Hi, I've been working on topcoder recently and I stumbled upon this question which I can't quite make understand. The question is to find F(n) = f(1)+f(2)+....+f(n) for a given "n" such that f(n) is the largest odd divisor for n. There are many trivial solutions for the answer; however, I found this solution very intriguing.

int compute(n) {
if(n==0) return 0;
long k = (n+1)/2;
return k*k + compute(n/2);
}

However, I don't quite understand how to obtain a recursive relation from a problem statement such as this. Could someone help out?

A: 

I cannot see how that algorithm could possible work for the problem you described. (I'm going to assume that "N" and "n" refer to the same variable).

Given n = 12.

The largest odd divisor is 3 (the others are 1, 2, 4, 6 & 12)

F(12) is therefor f(1) + f(2) + f(3) or 1 + 1 + 3 or 5.

Using this algorithm:

k = (12+1)/2 or 6

and we return 6 * 6 + f(6), or 36 + some number which is not going to be negative 31.

James Curran
The code in the question was wrong, I have edited the code to make it correct. (See my answer for why).
Moron
+11  A: 

I believe they are trying to use the following facts:

  • f(2k+1) = 2k+1, i.e. the largest odd divisor of an odd number is the number itself.
  • f(2k) = f(k). i.e the largest odd divisor of an even number 2m is same as the largest odd divisor of the number m.
  • Sum of first k odd numbers is equal to k^2.

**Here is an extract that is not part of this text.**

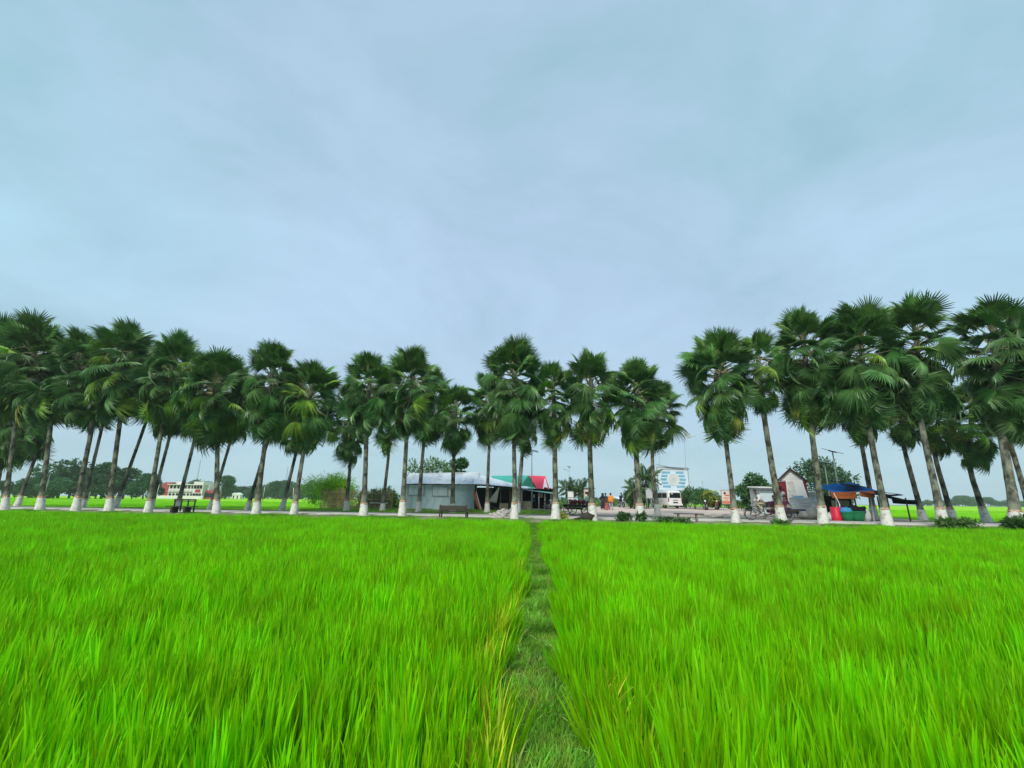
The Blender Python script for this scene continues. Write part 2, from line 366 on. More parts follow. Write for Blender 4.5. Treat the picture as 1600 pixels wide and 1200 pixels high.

Now split {1,2,..., 2m+1} as {1,3,5,7,...} and {2,4,6,...,2m} and try to apply the above facts.

Moron
short + sweet!!
Jason S
A: 

if this were Java, I'd say:

 import java.util.*;
 int sum_largest_odd_factors (int n){
      ArrayList<Integer> array = new ArrayList();//poorly named, I know
      array.add(1);
      for(int j = 2; j <= n; j++){
           array.add(greatestOddFactor(j));
      }
      int sum = 0;
      for(int i = 0; i < array.size(); i++){
           sum += array.get(i); 
      }
      return sum;
 }
 int greatestOddFactor(int n){
      int greatestOdd = 1;
      for(int i = n-((n%2)+1); i >= 1; i-=2){
          //i: starts at n if odd or n-1 if even 
          if(n%i == 0){
               greatestOdd = i;
               break;
               //stop when reach first odd factor b/c it's the largest
          }
      }
      return greatestOdd;
 }

This is admittedly tedious and probably an O(n^2) operation, but will work every time. I'll leave it to you to translate to C++ as Java and J are the only languages I can work with (and even that on a low level). I'm curious as to what ingenious algorithms other people can come up with to make this much quicker.

S_Lang